India could still win – but it would likely take a rapid acceleration in their scoring rate or an aggressive declaration from captain Virat Kohli, who is unbeaten overnight on eight.

Good weather is forecast for day six, but if no win is possible in a maximum of 98 overs, the two teams will be crowned joint winners.

Two spectators were ejected from the Hampshire Bowl on Tuesday after organisers received reports of abuse directed towards the New Zealand players.

Tense day gives hope of finale

Whatever happens on Wednesday, it will be a landmark occasion – the first six-day Test since 2005 and first in England since 1975, as some overs from the two full days lost to weather earlier in the match are made up.

Day five was another tense day as both sides threatened force the match fully into their favour.

After a pedestrian start from New Zealand’s batters, India brought the contest to life by taking three wickets before lunch.

Ross Taylor hit Mohammed Shami to short extra cover for 11, Henry Nicholls was squared up and caught well at second slip by Rohit for seven off Ishant Sharma, before Shami (4-76) comprehensively bowled BJ Watling third ball.

Three wickets had fallen for 34 runs in the session and New Zealand were still 135-5, trailing by 82.

India sensed the chance of a lead but were thwarted by the resolute Williamson.

As he dropped anchor – the Kiwi captain scored only 15 from his first 100 balls, his lowest total after 100 deliveries in his career – Jamieson and then Southee played more enterprising knocks.

New Zealand wrested the upper hand and their advantage increased when Gill played horribly across the line to a Southee inswinger.

Rohit and Cheteshwar Pujara then looked to have halted New Zealand’s momentum in a long evening session until opener Rohit’s brain fade.

That left New Zealand on top but, with Kohli at the crease and the attacking talents of Rishabh Pant to come, India are not quite out of it.

Kiwis refuse to back down as Shami & Southee impress


India and New Zealand are aiming to become the first Test world champions

Much has already been made of the differences between the two sides, New Zealand’s population and finances dwarfed by that of cricketing superpower India.

A lesser side would have crumbled in the morning session, which had been delayed for an hour by a morning shower, but the Black Caps batted admirably.

Skilful bowling on both sides has kept scoring rates low throughout the match.

Shami, who has not played a Test since December because of injury, was the pick of India’s seamers with a relentless line and length.

He also took the important wicket of the hard-hitting Jamieson, who top-edged a sharp bouncer to fine leg.

Southee was equally as impressive with the ball after tea, having earlier hit both Ishant and spinner Ravindra Jadeja over the leg side for six in his attacking knock.

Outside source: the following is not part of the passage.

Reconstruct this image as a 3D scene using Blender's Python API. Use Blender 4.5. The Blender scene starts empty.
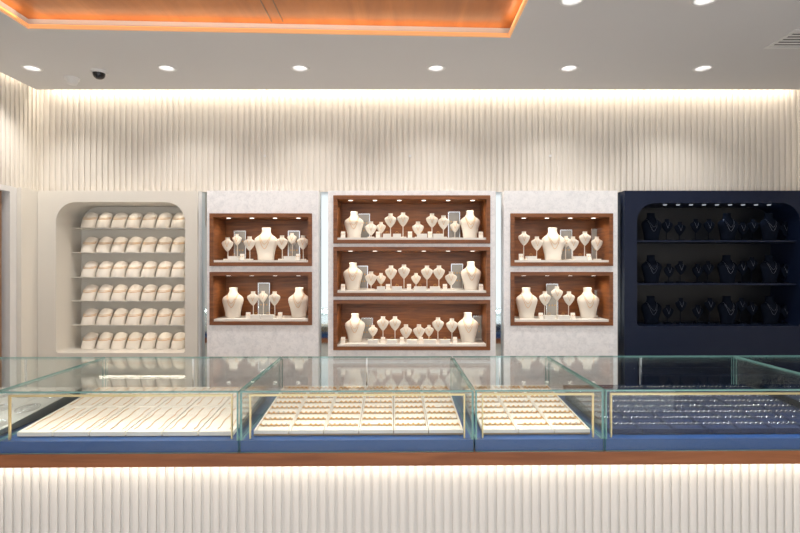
import bpy, bmesh, math, random
from mathutils import Vector, Matrix
random.seed(4)
F=533.33; CZ=1.5
def X(px,D): return (px-400)*D/F
def Z(py,D): return CZ-(py-266.5)*D/F
scene=bpy.context.scene
scene.view_settings.view_transform='Standard'

# ---------------- materials ----------------
def newmat(name):
    m=bpy.data.materials.new(name); m.use_nodes=True
    nt=m.node_tree; b=nt.nodes['Principled BSDF']; return m,nt,b
def mat(name,col,rough=.5,metal=0,noise=0,nscale=20,bump=0,spec=.5,emit=None,es=0):
    m,nt,b=newmat(name)
    b.inputs['Base Color'].default_value=(*col,1); b.inputs['Roughness'].default_value=rough
    b.inputs['Metallic'].default_value=metal; b.inputs['Specular IOR Level'].default_value=spec
    if emit: b.inputs['Emission Color'].default_value=(*emit,1); b.inputs['Emission Strength'].default_value=es
    if noise or bump:
        tc=nt.nodes.new('ShaderNodeTexCoord'); n=nt.nodes.new('ShaderNodeTexNoise'); n.inputs['Scale'].default_value=nscale; n.inputs['Detail'].default_value=4
        nt.links.new(tc.outputs['Object'],n.inputs['Vector'])
        if noise:
            r=nt.nodes.new('ShaderNodeValToRGB')
            r.color_ramp.elements[0].position=.3; r.color_ramp.elements[1].position=.7
            r.color_ramp.elements[0].color=(*[c*(1-noise) for c in col],1); r.color_ramp.elements[1].color=(*[min(1,c*(1+noise)) for c in col],1)
            nt.links.new(n.outputs['Fac'],r.inputs['Fac']); nt.links.new(r.outputs['Color'],b.inputs['Base Color'])
        if bump:
            bp=nt.nodes.new('ShaderNodeBump'); bp.inputs['Strength'].default_value=bump; bp.inputs['Distance'].default_value=.002
            nt.links.new(n.outputs['Fac'],bp.inputs['Height']); nt.links.new(bp.outputs['Normal'],b.inputs['Normal'])
    return m
def wood(name,c1,c2,rough=.35,sc=(1,14,14),scale=3,coat=0):
    m,nt,b=newmat(name)
    tc=nt.nodes.new('ShaderNodeTexCoord'); mp=nt.nodes.new('ShaderNodeMapping'); mp.inputs['Scale'].default_value=sc
    n=nt.nodes.new('ShaderNodeTexNoise'); n.inputs['Scale'].default_value=scale; n.inputs['Detail'].default_value=8; n.inputs['Distortion'].default_value=.6
    r=nt.nodes.new('ShaderNodeValToRGB'); r.color_ramp.elements[0].position=.3; r.color_ramp.elements[1].position=.7
    r.color_ramp.elements[0].color=(*c1,1); r.color_ramp.elements[1].color=(*c2,1)
    nt.links.new(tc.outputs['Object'],mp.inputs['Vector']); nt.links.new(mp.outputs['Vector'],n.inputs['Vector'])
    nt.links.new(n.outputs['Fac'],r.inputs['Fac']); nt.links.new(r.outputs['Color'],b.inputs['Base Color'])
    b.inputs['Roughness'].default_value=rough; b.inputs['Coat Weight'].default_value=coat
    return m
def marble(name,base,dark):
    m,nt,b=newmat(name)
    tc=nt.nodes.new('ShaderNodeTexCoord')
    n=nt.nodes.new('ShaderNodeTexNoise'); n.inputs['Scale'].default_value=30; n.inputs['Detail'].default_value=10; n.inputs['Roughness'].default_value=.75; n.inputs['Distortion'].default_value=.4
    v=nt.nodes.new('ShaderNodeTexVoronoi'); v.inputs['Scale'].default_value=60
    r=nt.nodes.new('ShaderNodeValToRGB'); r.color_ramp.elements[0].position=.34; r.color_ramp.elements[1].position=.56
    r.color_ramp.elements[0].color=(*dark,1); r.color_ramp.elements[1].color=(*base,1)
    r2=nt.nodes.new('ShaderNodeValToRGB'); r2.color_ramp.elements[0].color=(.92,.92,.92,1); r2.color_ramp.elements[1].color=(1,1,1,1); r2.color_ramp.elements[1].position=.35
    mx=nt.nodes.new('ShaderNodeMixRGB'); mx.blend_type='MULTIPLY'; mx.inputs[0].default_value=1
    nt.links.new(tc.outputs['Object'],n.inputs['Vector']); nt.links.new(tc.outputs['Object'],v.inputs['Vector'])
    nt.links.new(n.outputs['Fac'],r.inputs['Fac']); nt.links.new(v.outputs['Distance'],r2.inputs['Fac'])
    nt.links.new(r.outputs['Color'],mx.inputs[1]); nt.links.new(r2.outputs['Color'],mx.inputs[2]); nt.links.new(mx.outputs[0],b.inputs['Base Color'])
    b.inputs['Roughness'].default_value=.35
    return m
def glassmat(name,tint,base=.03,amp=.5):
    m=bpy.data.materials.new(name); m.use_nodes=True; nt=m.node_tree; nt.nodes.clear()
    o=nt.nodes.new('ShaderNodeOutputMaterial'); t=nt.nodes.new('ShaderNodeBsdfTransparent'); t.inputs[0].default_value=(*tint,1)
    g=nt.nodes.new('ShaderNodeBsdfGlossy'); g.inputs['Roughness'].default_value=.02; g.inputs[0].default_value=(.95,1,.98,1)
    lw=nt.nodes.new('ShaderNodeLayerWeight'); lw.inputs[0].default_value=.5
    p=nt.nodes.new('ShaderNodeMath'); p.operation='POWER'; p.inputs[1].default_value=5
    a=nt.nodes.new('ShaderNodeMath'); a.operation='MULTIPLY_ADD'; a.inputs[1].default_value=amp; a.inputs[2].default_value=base
    mx=nt.nodes.new('ShaderNodeMixShader')
    nt.links.new(lw.outputs['Facing'],p.inputs[0]); nt.links.new(p.outputs[0],a.inputs[0]); nt.links.new(a.outputs[0],mx.inputs[0])
    nt.links.new(t.outputs[0],mx.inputs[1]); nt.links.new(g.outputs[0],mx.inputs[2]); nt.links.new(mx.outputs[0],o.inputs[0])
    return m
def emis(name,col,s):
    m=bpy.data.materials.new(name); m.use_nodes=True; nt=m.node_tree; nt.nodes.clear()
    o=nt.nodes.new('ShaderNodeOutputMaterial'); e=nt.nodes.new('ShaderNodeEmission'); e.inputs[0].default_value=(*col,1); e.inputs[1].default_value=s
    nt.links.new(e.outputs[0],o.inputs[0]); return m

M_ceil=mat('ceiling_paint',(.65,.65,.66),.8)
M_flute=mat('fluted_cream',(.74,.70,.64),.6)
M_fluteC=mat('fluted_counter',(.75,.735,.71),.6)
M_beige=mat('beige_lacquer',(.75,.72,.66),.45)
M_marble=marble('grey_marble',(.92,.92,.94),(.76,.77,.80))
M_navy=mat('navy_lacquer',(.006,.012,.036),.4,spec=.3)
M_navyin=mat('navy_inside',(.003,.005,.010),.4)
M_navyvel=mat('navy_velvet',(.007,.010,.019),.95,spec=.03)
M_navytray=mat('navy_tray',(.014,.026,.075),.7,spec=.2)
M_blue=mat('blue_plinth',(.012,.075,.26),.35)
M_walnut=wood('walnut',(.15,.048,.014),(.29,.102,.030),.4,(1,1,10),6)
M_ledge=wood('ledge_wood',(.22,.070,.022),(.34,.12,.042),.35,(1,12,12),3)
M_copper=wood('ceiling_veneer',(.42,.125,.022),(.62,.21,.045),.45,(8,1,1),1.2)
M_cream=mat('cream_leather',(.85,.80,.72),.6)
M_creamT=mat('cream_tray',(.87,.82,.71),.6)
M_grooveshade=mat('tray_groove_shade',(.36,.25,.13),.7)  # brown tray base, darkened so its colour carries the shadow in the gaps
M_white=mat('white_plinth',(.84,.82,.77),.5)
M_trim=mat('white_trim',(.75,.75,.75),.4)
M_black=mat('black_plastic',(.01,.01,.012),.15)
M_gold=mat('gold',(.72,.42,.13),.35,1)
M_brass=mat('brass_bar',(.75,.60,.32),.35,1)
M_silver=mat('silver',(.8,.82,.86),.2,1)
M_dsilver=mat('dark_silver',(.25,.27,.32),.3,1)
M_mirror=mat('mirror_strip',(.62,.68,.70),.05,1)
M_door=mat('grey_door',(.42,.41,.42),.4)
M_bronze=mat('bronze_frame',(.24,.13,.07),.4)
M_floor=mat('floor_tile',(.62,.61,.60),.25,noise=.05,nscale=3)
M_plain=mat('plain_wall',(.68,.66,.63),.7)
M_glass=glassmat('clear_glass',(.97,.985,.985),.03,.58)
M_shelf=mat('cream_shelf',(.80,.77,.70),.5)
M_card=mat('acrylic_card',(.36,.35,.33),.25)
M_edge=mat('glass_edge_green',(.20,.40,.38),.15,emit=(.2,.45,.42),es=.05)  # slight emission painted into the pane edges so they read brighter
M_lamp=emis('lamp_disc',(1,.96,.92),9)
M_spotdot=emis('led_dot',(1,.93,.82),3)
M_spotdim=emis('led_dot_dim',(.85,.92,1),.6)
M_led=mat('cove_led_orange',(.75,.36,.13),.5,emit=(1,.56,.26),es=.40)
M_dark=mat('vent_dark',(.02,.02,.02),.6)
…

The right-arm seamer set both Rohit and Gill up perfectly with outswingers, albeit he was helped by sizeable errors from the opening pair.

‘If we can get runs going, we have a chance’ – reaction

New Zealand pace bowler Tim Southee: “It was a tough time this morning. Kane was able to hang tight and dig deep in what was a tough situation. He is a class player.

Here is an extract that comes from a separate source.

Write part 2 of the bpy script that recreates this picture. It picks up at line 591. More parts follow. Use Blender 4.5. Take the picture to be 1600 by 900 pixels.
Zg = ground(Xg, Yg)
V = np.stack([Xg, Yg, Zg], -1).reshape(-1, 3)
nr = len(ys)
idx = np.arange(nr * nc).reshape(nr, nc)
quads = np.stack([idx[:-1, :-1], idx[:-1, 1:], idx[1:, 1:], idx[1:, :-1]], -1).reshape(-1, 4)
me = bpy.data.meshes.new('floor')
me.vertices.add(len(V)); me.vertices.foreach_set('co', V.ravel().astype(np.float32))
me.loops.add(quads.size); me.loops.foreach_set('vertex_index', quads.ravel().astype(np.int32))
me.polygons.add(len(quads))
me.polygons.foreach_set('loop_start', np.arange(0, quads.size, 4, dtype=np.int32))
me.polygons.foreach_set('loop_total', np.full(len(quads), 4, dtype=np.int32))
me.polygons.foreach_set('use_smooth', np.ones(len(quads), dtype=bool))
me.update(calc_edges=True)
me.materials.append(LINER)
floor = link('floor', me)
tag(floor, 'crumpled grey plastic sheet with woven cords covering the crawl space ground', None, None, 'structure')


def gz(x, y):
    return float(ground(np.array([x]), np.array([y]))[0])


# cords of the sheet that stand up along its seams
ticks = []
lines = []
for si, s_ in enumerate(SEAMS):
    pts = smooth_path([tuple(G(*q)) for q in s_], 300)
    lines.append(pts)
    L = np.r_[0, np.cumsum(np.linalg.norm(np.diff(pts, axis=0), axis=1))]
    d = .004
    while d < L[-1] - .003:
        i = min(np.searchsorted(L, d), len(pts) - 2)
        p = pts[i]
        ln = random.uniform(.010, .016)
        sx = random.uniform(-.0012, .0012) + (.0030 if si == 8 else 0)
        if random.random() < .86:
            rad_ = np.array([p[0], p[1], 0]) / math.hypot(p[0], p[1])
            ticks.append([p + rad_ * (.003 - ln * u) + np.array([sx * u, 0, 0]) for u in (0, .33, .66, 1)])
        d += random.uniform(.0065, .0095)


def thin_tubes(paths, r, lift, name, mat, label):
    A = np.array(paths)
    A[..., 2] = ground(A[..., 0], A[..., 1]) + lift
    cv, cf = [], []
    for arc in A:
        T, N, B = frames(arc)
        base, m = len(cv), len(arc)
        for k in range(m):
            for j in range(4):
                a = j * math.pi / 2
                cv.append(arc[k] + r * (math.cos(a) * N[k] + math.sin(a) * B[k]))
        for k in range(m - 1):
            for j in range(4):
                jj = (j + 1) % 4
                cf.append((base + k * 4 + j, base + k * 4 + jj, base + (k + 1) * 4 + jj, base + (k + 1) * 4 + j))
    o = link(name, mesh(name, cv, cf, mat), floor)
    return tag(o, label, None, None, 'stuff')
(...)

“When the ball was slightly older it tended to swing slightly more for the India bowlers. Hopefully we can do that and cause problems tomorrow morning. It is exciting to have all results still possible.”

India spinner Ravichandran Ashwin: “It has been a great day’s play. Our bowlers bowled well and I thought Kane Williamson batted well. “If we can get runs going tomorrow, then we have a chance. I can see a lot of things happening and that first hour is going to be important. Hopefully we can set something up later in the day.”

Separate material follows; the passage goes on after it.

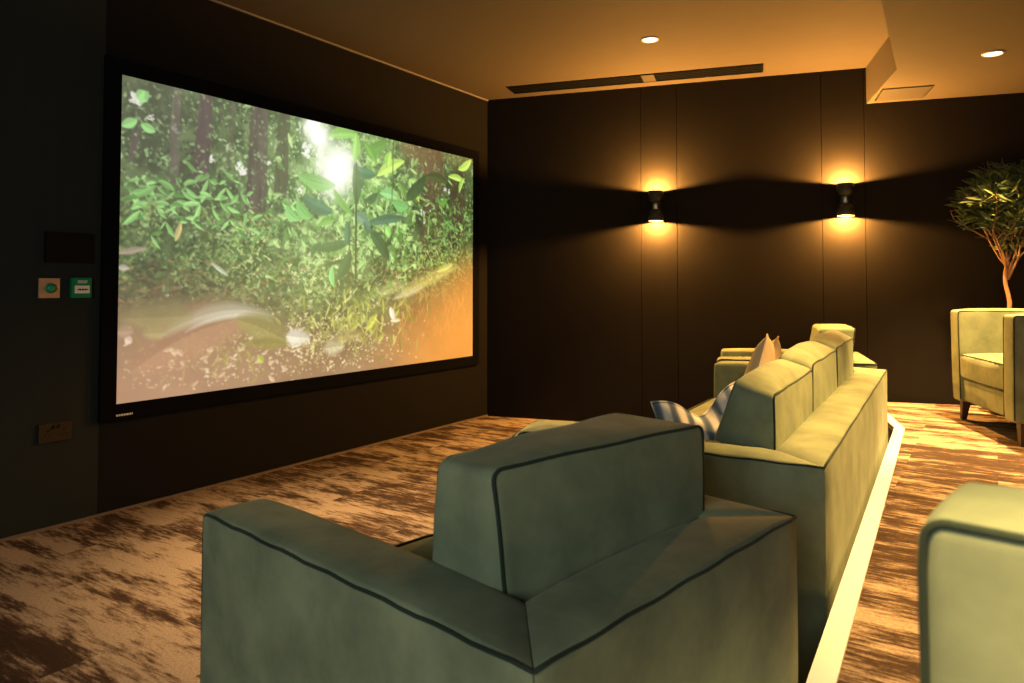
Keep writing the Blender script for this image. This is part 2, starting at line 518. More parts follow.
# ------------------------------------------------------------------ upholstery
def lounge(name, label, cat, loc, rotz, w, d, ncush, cush, group=None, ah=0.663, t=0.165, wedge=0.0, twist=0.0, rise=0.0):
    """Deep lounge seat: mitred arms and back of one height, loose seat and back cushions with piping.
    local +y is the front"""
    root = thing(name, label, cat, loc, rotz, group)
    hw, hd = w / 2, d / 2
    zb = 0.045
    PR = 0.0036
    # arms
    for s in (-1, 1):
        bm = bmesh.new()
        def fn(x, y, z, s=s):
            f = (hw - s * x) / t                      # 0 at outer face, 1 at inner face
            ln = d - t * max(0.0, min(1.0, f))
            return (x, hd - (hd - y) * ln / d, z)
        x0, x1 = (hw - t, hw) if s > 0 else (-hw, -hw + t)
        rx = (0.03, 0.012) if s > 0 else (0.012, 0.03)
        rbox(bm, (x0, -hd, zb), (x1, hd, ah), (rx, (0.0025, 0.03), (0.008, 0.016)), (0.006, 0.006, 0.012), n=14, k=4, fn=fn, wr=0.0012, seed=s * 3.1)
        arm = link('arm', bm, 'velvet', root)
        bm = bmesh.new()
        xe = s * (hw - 0.002)
        pts = [(xe, -hd + 0.002 + (2 * hd - 0.03) * i / 24, ah - 0.003 + 0.0015 * math.sin(i * 1.7)) for i in range(25)]
        pts += [(s * (hw - 0.006), hd - 0.008, ah - 0.012), (s * (hw - 0.008), hd + 0.000, ah - 0.05)]
        pts += [(s * (hw - 0.008), hd + 0.000, ah - 0.05 - (ah - 0.12) * i / 6) for i in range(1, 7)]
        tube(bm, pts, PR, 8)
        link('piping', bm, 'piping', arm)
    # back
    bm = bmesh.new()
    def fb(x, y, z):
        f = max(0.0, min(1.0, (y + hd) / t))
        return (x * (hw - t * f) / hw, y, z)
    rbox(bm, (-hw, -hd, zb), (hw, -hd + t, ah), ((0.0025, 0.0025), (0.012, 0.03), (0.008, 0.016)), (0.0, 0.008, 0.012), n=16, k=4, fn=fb, wr=0.0012, seed=8.3)
    back = link('back_frame', bm, 'velvet', root)
    bm = bmesh.new()
    tube(bm, [(-hw + 0.003 + (w - 0.006) * i / 24, -hd + 0.002, ah - 0.003 + 0.0015 * math.sin(i * 1.3)) for i in range(25)], PR, 8)
    link('piping', bm, 'piping', back)
    # base and feet
    bm = bmesh.new()
    rbox(bm, (-hw + t - 0.004, -hd + t - 0.004, zb + 0.01), (hw - t + 0.004, hd - 0.02, 0.285), 0.012, (0, 0.004, 0), n=4, k=3)
    link('seat_base', bm, 'velvet', root)
    for sx in (-1, 1):
        for sy in (-1, 1):
            bm = bmesh.new()
            lathe(bm, [(0.022, 0.0), (0.026, 0.01), (0.028, zb + 0.012)], 16, (sx * (hw - 0.09), sy * (hd - 0.09)))
            link('foot', bm, 'walnut', root)
    # cushions
    iw = (w - 2 * t) / ncush
    for i in range(ncush):
        xa = -hw + t + iw * i + 0.003; xb = xa + iw - 0.006
        bm = bmesh.new()
        rbox(bm, (xa, -hd + t + 0.003, 0.287), (xb, hd - 0.005, 0.445), (0.015, 0.02, 0.018), (0.0, 0.008, 0.014), n=10, k=3, wr=0.003, seed=i * 2.7)
        sc = link('seat_cushion', bm, 'velvet', root)
        bm = bmesh.new()
        tube(bm, [(xa + 0.006, hd - 0.005, 0.44), (xa + 0.05, hd + 0.0, 0.442)] + [(xa + 0.05 + (xb - xa - 0.1) * q / 8, hd + 0.002, 0.442) for q in range(1, 9)] + [(xb - 0.006, hd - 0.005, 0.44)], 0.0045, 6)
        link('piping', bm, 'piping', sc)
        cw, th, top, lean, dx = cush[i]
        cx = (xa + xb) / 2 + dx
        z0 = 0.452
        y0 = -hd + t - 0.002
        def fc(x, y, z):
            f = (z - z0) / (top - z0)
            g = (y - y0) / th
            xn = (cx - x) / cw + 0.5                   # 1 at the low-x end
            tw = twist * f * xn * (0.070 * (1 - g) - 0.045 * g)
            return (x, y - lean * f - wedge * f * g + tw, z + rise * max(0.0, f) ** 3 * g)
        bm = bmesh.new()
        rbox(bm, (cx - cw / 2, y0, z0), (cx + cw / 2, y0 + th, top), ((0.022, 0.022), (0.014, 0.03), (0.02, 0.020)), (0.012, 0.014, 0.024 if ncush > 1 else 0.010), n=12, k=4, fn=fc, wr=0.007, seed=i * 5.1 + 1.3)
        bc = link('back_cushion', bm, 'velvet', root)
        bm = bmesh.new()
        sd = i * 5.1 + 1.3
        wob = lambda p: tuple(p[a] + noise.noise_vector(Vector((p[0] * 5 + sd, p[1] * 5, p[2] * 5)))[a] * 0.007 for a in range(3))
        pts = [fc(*wob((x, y, z))) for x, y, z in rrect(cx - cw / 2 + 0.001, cx + cw / 2 - 0.001, z0 + 0.001, top - 0.001, 0.022, y0 + 0.003)]
        tube(bm, pts, PR, 8, closed=True)
        pts = [fc(*wob((x, y, z))) for x, y, z in rrect(cx - cw / 2 + 0.004, cx + cw / 2 - 0.004, z0 + 0.004, top - 0.004, 0.024, y0 + th - 0.012)]
        tube(bm, pts, PR, 8, closed=True)
        link('piping', bm, 'piping', bc)
    return root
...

Ex-New Zealand captain Jeremy Coney on BBC Test Match Special: “New Zealand haven’t allowed India to get away. Two wickets is OK, three would have been great. Tomorrow’s first session will be a big session in the context of the outcome of the match.

“The question is, if India can get themselves to a run rate where they can win it. Can you bowl New Zealand out in a session? It will be difficult. I can’t see it quite working. I think that’s the reality. That being said, if there’s one side in the world who could open it up, it is India.”